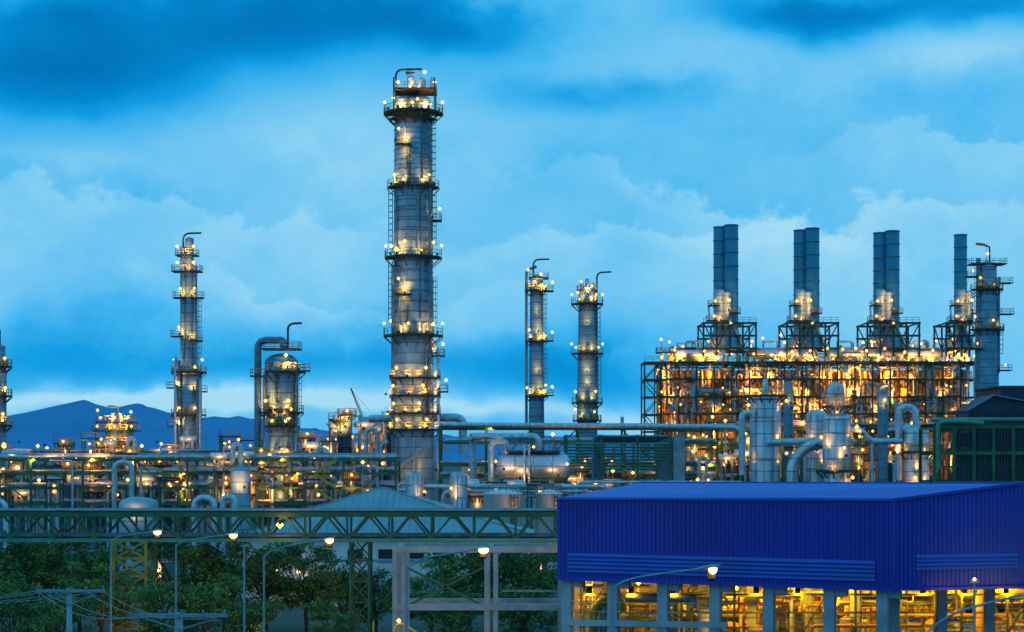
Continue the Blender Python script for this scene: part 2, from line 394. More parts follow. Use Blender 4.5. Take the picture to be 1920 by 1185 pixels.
tower('debutaniser_column',1101,400,[(850,19),(755,19),(545,16)],
      [(572,30,-195,15,3),(665,30,-185,10,4),(757,29,-195,15,4),(790,27,-195,15,4)],ladders=((-10,570,550),(-20,665,575),(-20,755,668)),
      davit=(1119,548,511,1146),clad=CLADD,seed=12,extra=t5_extra)
def t8_extra(b,cx,d,k,rad):
    b.tube([(cx-18*k,d-1.2,Z(485,d)),(cx-18*k,d-1.2,Z(760,d))],.55,PIPED,10)
    b.tube([(cx+20*k,d-1.2,Z(520,d)),(cx+20*k,d-1.2,Z(700,d)),(cx+8*k,d-1.2,Z(715,d))],.3,PIPED,8,1)
    b.deck(cx,d,Z(496,d),8.4,4.5,GRAY)
    for py,q in ((520,-30),(532,32),(590,34),(605,-26),(655,-22),(695,30)):
        b.deck(cx+q*k,d-1,Z(py,d),3,3,GRAY)
        if q<0 or py==695: b.lamp((cx+q*k,d-2.2,Z(py-10,d)),LH if q<0 else LW,.22)
    b.lamp((cx-4*k,d-2.6,Z(478,d)),LH,.3)
    b.beam((cx,d,Z(496,d)),(cx,d,Z(455,d)),.1,GRAY); b.tube([(cx-20*k,d,Z(457,d)),(cx-3*k,d,Z(459,d))],.3,ORANGE,8)
tower('quench_column',1850,400,[(850,24),(620,21),(500,18)],
      [(545,30,-190,0,1),(620,32,-190,0,1)],ladders=((-20,680,620),(-150,600,500)),davit=(1855,496,462,1846),clad=CLADD,seed=14,extra=t8_extra,FE=1)
tower('wash_column',3,300,[(950,9),(700,9),(650,6)],[(690,15,-190,10,3),(745,14,-190,10,3),(800,14,-190,10,3),(850,14,-190,10,3),(905,14,-190,10,2)],
      clad=CLADD,seed=16,davit=(0,660,620,1))
# ------------------------------------------------------------ furnace block
GS=2.5
d0=420.0;k=d0/S
b=B((X(1520,d0),d0,0)); rr=random.Random(21)
xs=[X(1240+i*33,d0) for i in range(19)]
lv=[Z(p,d0) for p in (905,875,842,808,776,745,712,682)]
for j,yd in enumerate((0,9,20)):
    for x in xs:
        b.beam((x,d0+yd,0),(x,d0+yd,lv[-1]+.3),0.34 if j==0 else .3,GREEND)
    for z in lv:
        b.beam((xs[0],d0+yd,z),(xs[-1],d0+yd,z),.25,GREEND,.36)
for z in lv[::1]:
    for x in xs[::2]: b.beam((x,d0,z),(x,d0+20,z),.3,GREEND,.4)
for a,c in ((1246,1389),(1396,1540),(1546,1690),(1696,1834)):
    xa,xc=X(a,d0),X(c,d0)
    b.box(((xa+xc)/2,d0+15,(lv[0]+lv[-1])/2-.5),(xc-xa,9,lv[-1]-lv[0]-1),REF)
    n=14
    for i in range(n):
        x=xa+(xc-xa)*(i+.5)/n
        b.beam((x,d0+10.35,lv[0]),(x,d0+10.35,lv[-1]-1.5),.25,DARK)
    for q in range(5):
        z=lv[q+1]+1.2; b.beam((xa,d0+10.3,z),(xc,d0+10.3,z),.3,YEL,.35)
    for i in range(30):
        x=xa+(xc-xa)*(i+.5)/30+rr.uniform(-.3,.3); zt=rr.choice(lv[4:])+rr.uniform(-2,1); zb=zt-rr.uniform(3,13)
        y=d0+rr.uniform(2.5,8)
        b.tube([(x,d0+10,zt),(x,y,zt),(x,y,zb),(x+rr.choice((-1,1))*rr.uniform(.8,2.5),y,zb)],rr.choice((.15,.2,.3,.42)),rr.choice((PIPE,PIPE,WHITE)),8,1)
for zi,z in enumerate(lv[1:]):
    for i in range(len(xs)-1):
        xa,xb=xs[i],xs[i+1]
        if rr.random()<.62:
            b.box(((xa+xb)/2,d0+2.3,z+.3),(xb-xa,4,.12),DARK)
            b.rail([(xa,d0+.3,z+.35),(xb,d0+.3,z+.35)],YEL,w=.1)
        if rr.random()<.2:
            b.beam((xa,d0,z),(xb,d0,lv[zi]),.2,GREEND)
        for q in range(rr.choice((0,1,1,2))):
            x=rr.uniform(xa,xb); y=d0+rr.uniform(.6,8); h=rr.uniform(1.2,3.6)
            b.lamp((x,y,z+h-.3),rr.choice((LO,LO,LW)),rr.choice((.2,.26,.34)))
            b.beam((x,y+.2,z+.3),(x,y+.2,z+h),.08,GRAY)
        if rr.random()<.5:
            x=rr.uniform(xa,xb); b.spot((x,d0+.4+rr.uniform(0,1.5),z+.9),(x+rr.uniform(-1,1),d0+8,z+2.6+rr.uniform(-1,1)),rr.uniform(.8,4.2),AMB,145)
        if rr.random()<.8:
            x=rr.uniform(xa,xb); y=d0+rr.uniform(1.5,6.5); w=rr.uniform(.35,.85)
            b.rev(x,y,[(.1,z+.4),(w,z+.5),(w,z+2.2)]+dome(w,z+2.2)[1:],rr.choice((PIPE,CLADV,WHITE,YEL)),10)
        for q in range(2):
            x=rr.uniform(xa,xb); y=d0+rr.uniform(.5,6); sx=rr.uniform(-3,3); zz=z+rr.uniform(1.5,3.5)
            b.tube([(x,y,z-rr.uniform(1,6)),(x,y,zz),(x+sx,y,zz),(x+sx,y,zz-rr.uniform(.5,3))],rr.choice((.12,.17,.25,.35)),rr.choice((PIPE,PIPE,TAN)),8,.8)
for i in range(44):
    z=rr.choice(lv[1:])+rr.uniform(.6,3.4); xa=rr.uniform(xs[0],xs[-4]); b.tube([(xa,d0+rr.uniform(1,5),z-2),(xa,d0+3,z),(min(xs[-1],xa+rr.uniform(5,26)),d0+3,z)],rr.choice((.13,.18,.28,.4)),rr.choice((PIPE,PIPE,PIPED,WHITE)),8,1)
zt=lv[-1]
b.box(((xs[0]+xs[-1])/2,d0+10,zt+.5),(xs[-1]-xs[0],20,.2),DARK)
b.rail([(xs[0],d0,zt+.6),(xs[-1],d0,zt+.6)],YEL,w=.1)
for px,w in ((1305,66),(1450,60),(1590,62),(1735,62),(1510,40),(1650,40)):
    x=X(px,d0); L=w*k/2; r=1.5
    zc=Z(661,d0); y=d0+3.5
    b.rev(y,zc,[(.02,x-L-.8),(r*.7,x-L-.45),(r,x-L),(r,x+L),(r*.7,x+L+.45),(.02,x+L+.8)],CLADV,18,'x')
    for q in (-.6,.6): b.box((x+q*L,y,zc-r-.2),(.5,2,1.2),GREEND)
    b.tube([(x-.5*L,y,zc+r),(x-.5*L,y,zc+r+1.4),(x+.4*L,y,zc+r+1.4),(x+.4*L,y,zc+r)],.25,PIPE,8,.6)
    for q in (-.9,.1,.9): b.spot((x+q*L,y-3.4,zt+.9),(x+q*L,y-1,zc+.3),rr.uniform(2,5),WARM,130)
    for q in (-1.2,.5): b.postlamp((x+q*L,d0+.9,zt+.6),rr.uniform(1.5,3.0),rr.choice((LO,LW)),.3)
for i in range(80):
    x=rr.uniform(xs[0],xs[-1]); y=d0+rr.uniform(2,16); h=rr.uniform(2,6.0)
    b.tube([(x,y,zt),(x,y,zt+h),(x+rr.uniform(-1.5,1.5),y,zt+h+.2)],rr.choice((.12,.2,.35)),rr.choice((PIPE,GRAY,PIPED)),8,.5)
    if i%3==0: b.postlamp((rr.uniform(xs[0],xs[-1]),d0+rr.uniform(0.5,12),zt+.6),rr.uniform(1,6.5),rr.choice((LO,LW,LH)),.27)
    if i%5==0: b.spot((x,y-3,zt+1),(x,y,zt+2.5),5,AMB,140)
for px in (1290,1250,1420,1600,1740):
    b.deck(X(px,d0),d0+4,zt+rr.uniform(2,4.4),4.5,4,YEL,w=.1)
b.make('cracking_furnace')
b=B((X(1222,d0),d0,0))
fx=[X(1208,d0),X(1238,d0)]
for y in (d0-1,d0+9):
    for x in fx: b.beam((x,y,0),(x,y,Z(678,d0)),.4,GREEND)
    for i,p in enumerate((680,712,745,778,810,842,875)):
        b.beam((fx[0],y,Z(p,d0)),(fx[1],y,Z(p,d0)),.3,GREEND)
        a,c=(0,1) if i%2 else (1,0)
        b.beam((fx[a],y,Z(p,d0)),(fx[c],y,Z(p+33,d0)),.22,GREEND)
for i,p in enumerate((680,712,745,778,810,842,875)):
    for x in fx: b.beam((x,d0-1,Z(p,d0)),(x,d0+9,Z(p,d0)),.3,GREEND)
    b.box((X(1223,d0),d0+4,Z(p,d0)+.2),(3.8,9,.12),DARK); b.rail([(fx[0],d0-1,Z(p,d0)+.3),(fx[1],d0-1,Z(p,d0)+.3)],GRAY,w=.09)
    if i%2==0: b.lamp((X(1240,d0),d0-1.5,Z(p-10,d0)),LO,.28)
b.make('stair_tower')
GS=3.3
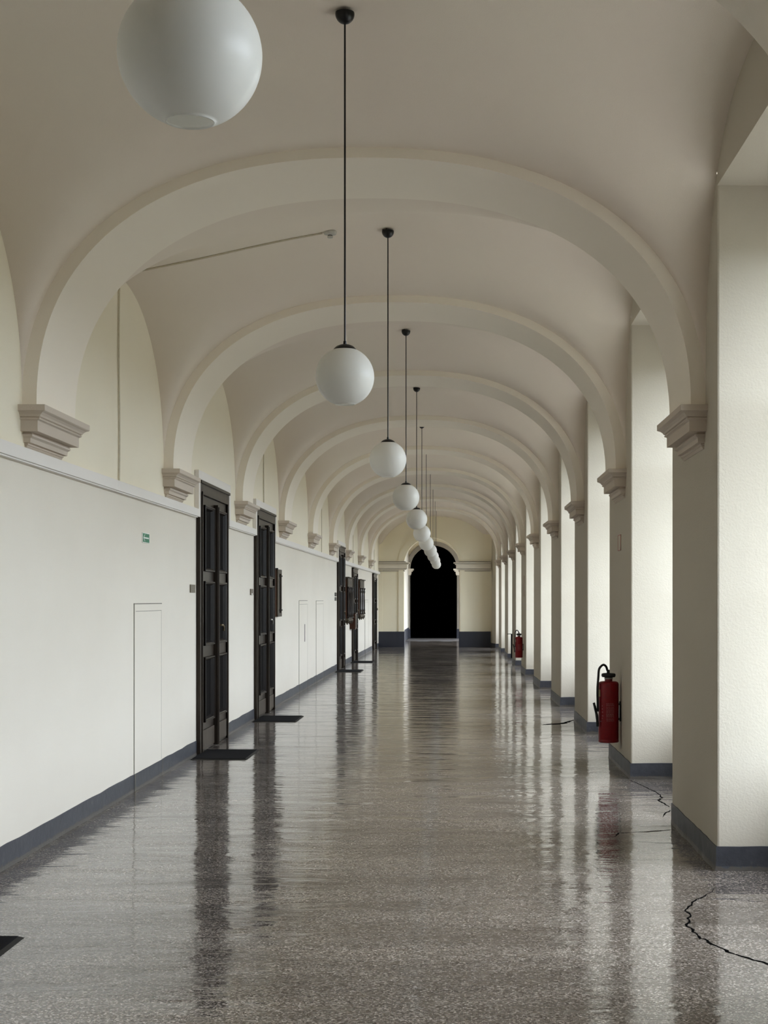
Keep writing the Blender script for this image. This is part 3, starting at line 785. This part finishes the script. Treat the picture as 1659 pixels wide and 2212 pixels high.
# ------------------------------------------------------------------ notice case and carved cabinets on the left wall
x = XL(21.4); t = tag(empty('notice_case', (x + .001, 21.18, 1.26)), 'narrow olive-brown wall notice case right of the second door', 'notice case')
m = MB(); m.box(0, .034, 0, .48, .0, .66); m.build('case_body', M['wood_red'], t, bevel=.003)
m = MB(); p0, p1 = .034, .052
for a, b, c, d in ((0, .13, 0, .66), (.40, .48, 0, .66), (.13, .40, 0, .05), (.13, .40, .60, .66)): m.box(p0, p1, a, b, c, d)
fr = m.build('case_frame', M['wood_olive'], t, bevel=.003)
m = MB(); m.box(.034, .038, .13, .40, .05, .60); m.build('case_glass', M['glass_dark'], t)
for z_ in (.56, .08): m = MB(); m.box(.052, .060, .43, .50, z_, z_ + .02); m.build('hinge', M['black'], t)
for y_, p_ in ((-.01, .055), (.25, .02)): m = MB(); m.box(.01, p_, y_, y_ + .02, .66, .675); m.build('hook', M['black'], t)

def carved(y0, y1, z0, z1, p, lab, paper):
    x = XL((y0 + y1) / 2); w = y1 - y0; h = z1 - z0
    t = tag(empty('carved_cabinet', (x + .001, y0, z0)), lab, 'wall cabinet', 'carved wooden wall cabinets')
    m = MB(); m.box(0, p * .55, .03, w - .03, 0, h - .05); m.build('cabinet_body', M['wood_red'], t)
    m = MB()
    for q, a, b in ((p * .8, h - .05, h - .02), (p * 1.15, h - .02, h)): m.box(0, q, 0, w, a, b)
    m.build('cabinet_cornice', M['wood_olive'], t, bevel=.004)
    m = MB()
    for q, a, b in ((p * .95, -.0, .035), (p * .8, .035, .06)): m.box(0, q, .02, w - .02, a, b)
    m.build('cabinet_base', M['wood_olive'], t, bevel=.004)
    m = MB(); fz = h - .22; m.box(p * .55, p * .80, .03, w - .03, fz, h - .05)
    m.build('frieze', M['wood_olive'], t, bevel=.003)
    for q in range(3): yq = w * (.2 + .3 * q); m = MB(); m.box(p * .80, p * .86, yq - .10, yq + .10, fz + .03, h - .08); m.build('frieze_panel', M['wood'], t, bevel=.003)
    m = MB(); m.box(p * .55, p * .60, .06, w - .06, .08, fz); m.build('display_back', M['white_paper'] if paper else M['glass_dark'], t)
    for q in ((.10, w * .36, w * .68, w - .10) if not paper else (.08, w * .5, w - .08)):
        m = MB(); r = .035; hz = fz - .06
        m.lathe([(r, 0), (r, .03), (r * .55, .04), (r * .85, hz * .15), (r * .5, hz * .22), (r * .62, hz * .5), (r * .5, hz * .78), (r * .85, hz * .85), (r * .55, hz - .04), (r, hz - .03), (r, hz)], cx=p * .78, cy=q, cz=.06, n=14)
        for v in m.bm.verts: v.co.x = p * .6 + max(0, v.co.x - p * .6) if v.co.x < p * .6 else v.co.x
        m.build('turned_column', M['wood'], t, smooth=True)
    for q in (.10, w * .5, w - .10):
        m = MB(); r = .045
        m.lathe([(.002, -.085), (r * .35, -.07), (r * .3, -.06), (r * .8, -.035), (r, -.015), (r * .8, 0)], cx=p * .55, cy=q, cz=0, n=14); m.build('drop_finial', M['wood_olive'], t, smooth=True)
carved(34.42, 36.02, 1.01, 2.01, .10, 'nearer carved wooden wall cabinet with dark glazed front', False)
carved(38.6, 40.3, 1.06, 2.015, .10, 'farther carved wooden wall cabinet with pale front between turned columns', True)
x = XL(36.4); t = tag(empty('letter_box', (x + .001, 36.1, .80)), 'dark reddish wooden box hanging between the carved cabinets', 'letter box')
m = MB(); m.box(0.0, .13, 0, .60, .0, .36); m.build('box_body', M['wood_red'], t, bevel=.004)
m = MB(); m.box(0, .145, -.015, .615, .36, .385); m.build('box_lid', M['wood'], t, bevel=.004)
m = MB(); m.box(.13, .136, .06, .54, .04, .32); m.build('box_front', M['wood_olive'], t, bevel=.003)

# ------------------------------------------------------------------ cable conduits and smoke detector
def conduit(y, k, with_vault=False):
    x = XL(y); z = vz(x + .01, y) - .0
    t = empty('cable_conduit', (0, 0, 0))
    m = MB()
    for dy in (-.010, .010):
        pts = [(x + .008, y + dy, BZ1)] + [(x + .008, y + dy + .012 * math.sin(z_ * 5), BZ1 + (z - BZ1) * i / 12) for i, z_ in enumerate([q * .12 for q in range(1, 13)], 1)]
        m.tube(pts[:-1] + [(x + .01, y + dy, z - .01)], .0045, 8)
    m.build('wall_run', M['conduit'], t, smooth=True)
    if with_vault:
        m = MB()
        for dy in (-.009, .009):
            pts = []
            for i in range(40):
                xx = x + .02 + (-.99 - x - .02) * i / 39; pts.append((xx, y + dy, vz(xx, y) - .005))
            m.tube(pts, .0045, 8)
        m.build('vault_run', M['conduit'], t, smooth=True)
    return t
CL = {0: 'thin double cable conduit rising up the nearest left lunette to the smoke detector', 1: 'thin cable conduit above the second dark door',
      2: 'thin cable conduit on the left upper wall, third from the camera', 3: 'thin cable conduit on the left upper wall above the carved cabinets', 4: 'farthest thin cable conduit on the left upper wall'}
for i in range(5): tag(conduit(11.37 + 8.6 * i, i, i == 0), CL[i], 'cable conduit')
dz = vz(-.933, 11.37)
t = tag(empty('smoke_detector', (-.933, 11.37, dz)), 'small round grey smoke detector on the vault at the end of the conduit', 'smoke detector')
m = MB(); m.lathe([(.02, .004), (.048, .0), (.050, -.010), (.044, -.024), (.022, -.030)], n=28); m.build('detector_base', M['plastic'], t, smooth=True)
m = MB(); m.lathe([(.018, -.028), (.018, -.036), (.012, -.037)], n=20); m.build('sensor_ring', M['black'], t, smooth=True)
m = MB(); m.lathe([(.020, -.036), (.020, -.050), (.006, -.052)], n=20); m.build('sensor_head', M['plastic'], t, smooth=True)

# ------------------------------------------------------------------ light: overcast sky through the windows
w = bpy.data.worlds.new('overcast_sky'); sc.world = w; w.use_nodes = True
nt = w.node_tree; bg = nt.nodes['Background']
tc = nt.nodes.new('ShaderNodeTexCoord'); sp = nt.nodes.new('ShaderNodeSeparateXYZ'); L(nt, tc.outputs['Generated'], sp.inputs[0])
r = nt.nodes.new('ShaderNodeValToRGB'); L(nt, sp.outputs['Z'], r.inputs['Fac'])
el = r.color_ramp.elements; el[0].position = 0; el[0].color = (.16, .17, .15, 1); el[1].position = .03; el[1].color = (.77, .86, .97, 1)
e2 = el.new(.5); e2.color = (.93, 1.0, 1.12, 1)
mp = nt.nodes.new('ShaderNodeMapRange'); mp.inputs['From Min'].default_value = -1; mp.inputs['From Max'].default_value = 1
L(nt, r.outputs['Color'], bg.inputs['Color']); bg.inputs['Strength'].default_value = 10.0
for i, (x, y, z, wy, hz) in enumerate(portals):
    ld = bpy.data.lights.new('window_portal', 'AREA'); ld.shape = 'RECTANGLE'; ld.size = hz; ld.size_y = wy; ld.cycles.is_portal = True
    o = bpy.data.objects.new('window_portal', ld); C.objects.link(o); o.location = (x + .05, y, z); o.rotation_euler = (0, PI / 2, 0)

cy = sc.cycles
cy.max_bounces = 14; cy.diffuse_bounces = 10; cy.glossy_bounces = 6; cy.transmission_bounces = 4; cy.transparent_max_bounces = 8
cy.sample_clamp_indirect = 8; cy.caustics_reflective = False; cy.caustics_refractive = False

# ------------------------------------------------------------------ camera (level, shifted lens)
cd = bpy.data.cameras.new('camera'); cam = bpy.data.objects.new('camera', cd); C.objects.link(cam)
cam.location = (0, 0, EYE); cam.rotation_euler = (PI / 2, 0, 0)
cd.sensor_fit = 'VERTICAL'; cd.sensor_height = 36; cd.lens = F / 2212 * 36
cd.shift_x = -(VX - 829.5) / 2212; cd.shift_y = (VY - 1106) / 2212
cd.clip_start = .05; cd.clip_end = 200
sc.camera = cam
sc.view_settings.view_transform = 'Standard'; sc.view_settings.look = 'None'
sc.view_settings.exposure = 0.12; sc.view_settings.gamma = 0.88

**PROBLEM STATEMENT:** Everything from the line containing "Keep writing the" down to the line containing "for y_, p_ in" should be retyped exactly, both lines included, and nothing more.

**THE SOLUTION:**
Keep writing the Blender script for this image. This is part 3, starting at line 785. This part finishes the script. Treat the picture as 1659 pixels wide and 2212 pixels high.
# ------------------------------------------------------------------ notice case and carved cabinets on the left wall
x = XL(21.4); t = tag(empty('notice_case', (x + .001, 21.18, 1.26)), 'narrow olive-brown wall notice case right of the second door', 'notice case')
m = MB(); m.box(0, .034, 0, .48, .0, .66); m.build('case_body', M['wood_red'], t, bevel=.003)
m = MB(); p0, p1 = .034, .052
for a, b, c, d in ((0, .13, 0, .66), (.40, .48, 0, .66), (.13, .40, 0, .05), (.13, .40, .60, .66)): m.box(p0, p1, a, b, c, d)
fr = m.build('case_frame', M['wood_olive'], t, bevel=.003)
m = MB(); m.box(.034, .038, .13, .40, .05, .60); m.build('case_glass', M['glass_dark'], t)
for z_ in (.56, .08): m = MB(); m.box(.052, .060, .43, .50, z_, z_ + .02); m.build('hinge', M['black'], t)
for y_, p_ in ((-.01, .055), (.25, .02)): m = MB(); m.box(.01, p_, y_, y_ + .02, .66, .675); m.build('hook', M['black'], t)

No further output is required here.